*Data shown*
--*--

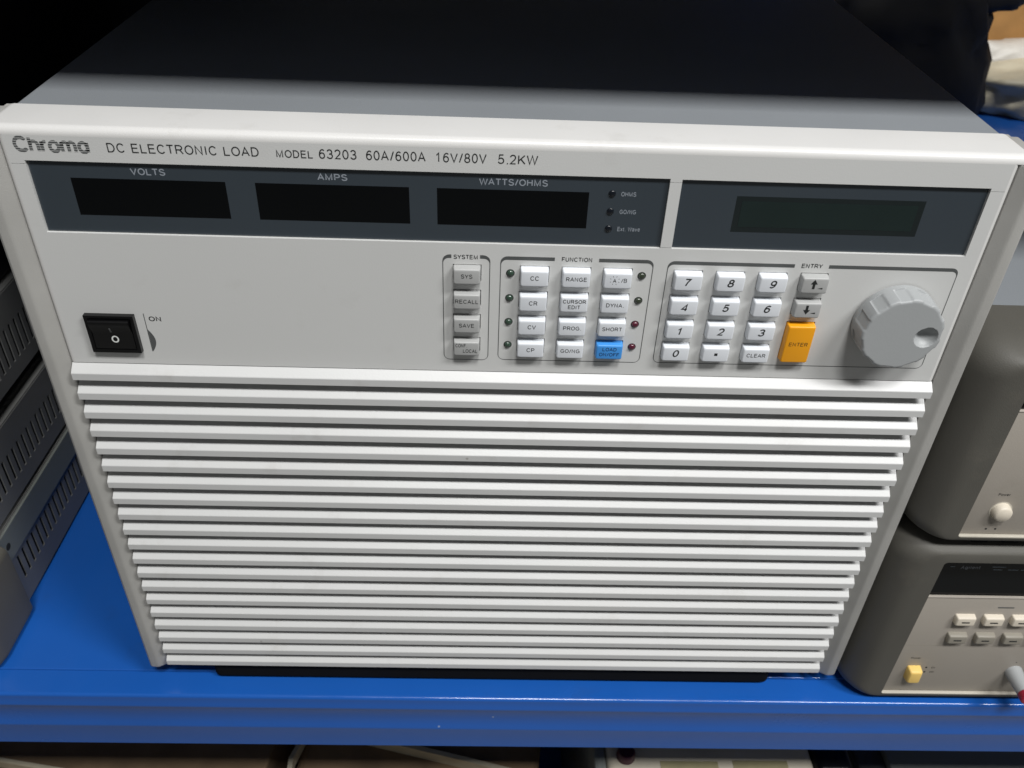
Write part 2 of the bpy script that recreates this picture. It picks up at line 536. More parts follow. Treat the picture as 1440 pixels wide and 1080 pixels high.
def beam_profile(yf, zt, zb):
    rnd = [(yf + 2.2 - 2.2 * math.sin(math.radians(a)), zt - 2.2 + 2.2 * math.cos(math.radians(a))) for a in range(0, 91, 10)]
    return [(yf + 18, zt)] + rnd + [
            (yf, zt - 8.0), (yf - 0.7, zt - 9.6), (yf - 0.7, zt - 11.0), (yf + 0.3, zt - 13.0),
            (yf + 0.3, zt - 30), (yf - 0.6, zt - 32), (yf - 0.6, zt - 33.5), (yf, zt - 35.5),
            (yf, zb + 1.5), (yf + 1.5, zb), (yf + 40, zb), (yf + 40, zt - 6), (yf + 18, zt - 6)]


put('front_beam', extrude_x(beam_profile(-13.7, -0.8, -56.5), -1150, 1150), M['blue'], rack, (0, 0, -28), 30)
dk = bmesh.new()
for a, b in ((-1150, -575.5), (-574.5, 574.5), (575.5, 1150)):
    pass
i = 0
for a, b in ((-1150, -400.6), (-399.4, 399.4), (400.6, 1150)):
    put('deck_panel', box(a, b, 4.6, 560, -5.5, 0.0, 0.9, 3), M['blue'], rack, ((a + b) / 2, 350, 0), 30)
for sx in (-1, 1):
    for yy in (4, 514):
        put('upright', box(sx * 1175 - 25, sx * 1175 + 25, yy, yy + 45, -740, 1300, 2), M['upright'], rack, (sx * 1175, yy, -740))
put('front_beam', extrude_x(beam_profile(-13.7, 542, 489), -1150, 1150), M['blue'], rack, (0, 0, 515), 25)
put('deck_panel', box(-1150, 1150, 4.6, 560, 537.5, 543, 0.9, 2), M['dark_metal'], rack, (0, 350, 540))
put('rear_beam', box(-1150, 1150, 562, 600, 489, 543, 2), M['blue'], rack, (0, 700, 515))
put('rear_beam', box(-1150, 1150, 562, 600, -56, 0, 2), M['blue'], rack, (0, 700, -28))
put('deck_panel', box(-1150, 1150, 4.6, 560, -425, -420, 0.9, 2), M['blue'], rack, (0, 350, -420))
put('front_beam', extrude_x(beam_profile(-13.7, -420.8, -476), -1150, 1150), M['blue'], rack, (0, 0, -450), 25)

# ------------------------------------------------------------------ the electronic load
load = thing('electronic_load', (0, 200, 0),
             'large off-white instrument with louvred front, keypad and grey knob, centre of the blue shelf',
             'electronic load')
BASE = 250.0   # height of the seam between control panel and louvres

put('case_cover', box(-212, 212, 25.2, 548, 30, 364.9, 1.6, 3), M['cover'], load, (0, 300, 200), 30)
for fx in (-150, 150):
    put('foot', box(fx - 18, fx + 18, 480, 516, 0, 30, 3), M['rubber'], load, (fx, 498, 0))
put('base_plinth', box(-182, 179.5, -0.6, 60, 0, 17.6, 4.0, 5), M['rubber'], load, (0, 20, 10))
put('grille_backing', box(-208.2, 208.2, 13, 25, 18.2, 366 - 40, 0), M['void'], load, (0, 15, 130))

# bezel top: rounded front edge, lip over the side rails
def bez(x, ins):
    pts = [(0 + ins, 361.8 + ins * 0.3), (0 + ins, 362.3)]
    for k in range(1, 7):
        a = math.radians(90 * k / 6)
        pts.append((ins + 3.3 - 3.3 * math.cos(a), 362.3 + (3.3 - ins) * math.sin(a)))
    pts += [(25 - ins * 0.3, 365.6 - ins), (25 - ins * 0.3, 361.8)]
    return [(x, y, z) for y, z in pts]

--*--

*Aim of the task*
From the material above, copy everything exactly but the pictures.

*Response*
Write part 2 of the bpy script that recreates this picture. It picks up at line 536. More parts follow. Treat the picture as 1440 pixels wide and 1080 pixels high.
def beam_profile(yf, zt, zb):
    rnd = [(yf + 2.2 - 2.2 * math.sin(math.radians(a)), zt - 2.2 + 2.2 * math.cos(math.radians(a))) for a in range(0, 91, 10)]
    return [(yf + 18, zt)] + rnd + [
            (yf, zt - 8.0), (yf - 0.7, zt - 9.6), (yf - 0.7, zt - 11.0), (yf + 0.3, zt - 13.0),
            (yf + 0.3, zt - 30), (yf - 0.6, zt - 32), (yf - 0.6, zt - 33.5), (yf, zt - 35.5),
            (yf, zb + 1.5), (yf + 1.5, zb), (yf + 40, zb), (yf + 40, zt - 6), (yf + 18, zt - 6)]


put('front_beam', extrude_x(beam_profile(-13.7, -0.8, -56.5), -1150, 1150), M['blue'], rack, (0, 0, -28), 30)
dk = bmesh.new()
for a, b in ((-1150, -575.5), (-574.5, 574.5), (575.5, 1150)):
    pass
i = 0
for a, b in ((-1150, -400.6), (-399.4, 399.4), (400.6, 1150)):
    put('deck_panel', box(a, b, 4.6, 560, -5.5, 0.0, 0.9, 3), M['blue'], rack, ((a + b) / 2, 350, 0), 30)
for sx in (-1, 1):
    for yy in (4, 514):
        put('upright', box(sx * 1175 - 25, sx * 1175 + 25, yy, yy + 45, -740, 1300, 2), M['upright'], rack, (sx * 1175, yy, -740))
put('front_beam', extrude_x(beam_profile(-13.7, 542, 489), -1150, 1150), M['blue'], rack, (0, 0, 515), 25)
put('deck_panel', box(-1150, 1150, 4.6, 560, 537.5, 543, 0.9, 2), M['dark_metal'], rack, (0, 350, 540))
put('rear_beam', box(-1150, 1150, 562, 600, 489, 543, 2), M['blue'], rack, (0, 700, 515))
put('rear_beam', box(-1150, 1150, 562, 600, -56, 0, 2), M['blue'], rack, (0, 700, -28))
put('deck_panel', box(-1150, 1150, 4.6, 560, -425, -420, 0.9, 2), M['blue'], rack, (0, 350, -420))
put('front_beam', extrude_x(beam_profile(-13.7, -420.8, -476), -1150, 1150), M['blue'], rack, (0, 0, -450), 25)

# ------------------------------------------------------------------ the electronic load
load = thing('electronic_load', (0, 200, 0),
             'large off-white instrument with louvred front, keypad and grey knob, centre of the blue shelf',
             'electronic load')
BASE = 250.0   # height of the seam between control panel and louvres

put('case_cover', box(-212, 212, 25.2, 548, 30, 364.9, 1.6, 3), M['cover'], load, (0, 300, 200), 30)
for fx in (-150, 150):
    put('foot', box(fx - 18, fx + 18, 480, 516, 0, 30, 3), M['rubber'], load, (fx, 498, 0))
put('base_plinth', box(-182, 179.5, -0.6, 60, 0, 17.6, 4.0, 5), M['rubber'], load, (0, 20, 10))
put('grille_backing', box(-208.2, 208.2, 13, 25, 18.2, 366 - 40, 0), M['void'], load, (0, 15, 130))

# bezel top: rounded front edge, lip over the side rails
def bez(x, ins):
    pts = [(0 + ins, 361.8 + ins * 0.3), (0 + ins, 362.3)]
    for k in range(1, 7):
        a = math.radians(90 * k / 6)
        pts.append((ins + 3.3 - 3.3 * math.cos(a), 362.3 + (3.3 - ins) * math.sin(a)))
    pts += [(25 - ins * 0.3, 365.6 - ins), (25 - ins * 0.3, 361.8)]
    return [(x, y, z) for y, z in pts]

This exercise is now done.